O argentino Ricardo Elvio Trotti, coordenador do programa de liberdade de imprensa da Sociedade Interamericana de Imprensa (SIP), com sede em Miami, foi um dos idealizadores do relatório oficial que exorta os poderes públicos dos países onde existe a obrigatoriedade de afiliação e diploma de jornalismo para o exercício da profissão que a declarem inconstitucional ou a cancelem expressamente. E Júlio César Ferreira de Mesquita, do jornal O Estado de S. Paulo, também da SIP, já tendo sido presidente da entidade. A jornalista cubana e residente em Miami Caridad Enriquez escreveu certa vez em "A Declaração de Chapultepec": "Não há pessoas nem sociedades livres sem liberdade de expressão e o seu exerc&iiacute;cio não é concessão das autoridades, mas sim um direito inalienável do cidadão."

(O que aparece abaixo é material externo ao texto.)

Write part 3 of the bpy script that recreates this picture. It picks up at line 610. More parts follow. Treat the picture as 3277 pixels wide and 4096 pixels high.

Realmente, continuar a cercear a liberdade de expressão num país como o Brasil é um crime terrível. Se alguns acham que as faculdades são importantes que as cursem, que as façam funcionar. Se outros resolvem agrupar-se em associações e sindicatos exercem seu direito. Mas, com mil camarões! Não se esqueçam nunca do nosso direito de aceitar ou não. E, principalmente, desejando ser jornalistas, lembrem-se do mais importante: do leitor. Ai sim, serão candidatos a um Hélio Fernandes, a um Sebastião Nery, a um Carlos Chagas a um Zé Simão ou Mino Carta. Quem sabe a um Monteiro Lobato, só para citar alguns. O jornalismo brasileiro está renascendo, com toda a certeza não aceitará atrelamentos, e se submeterá apenas ao mais importante: a opinião pública. Fora disso é assessoria ou titulares de ilusões.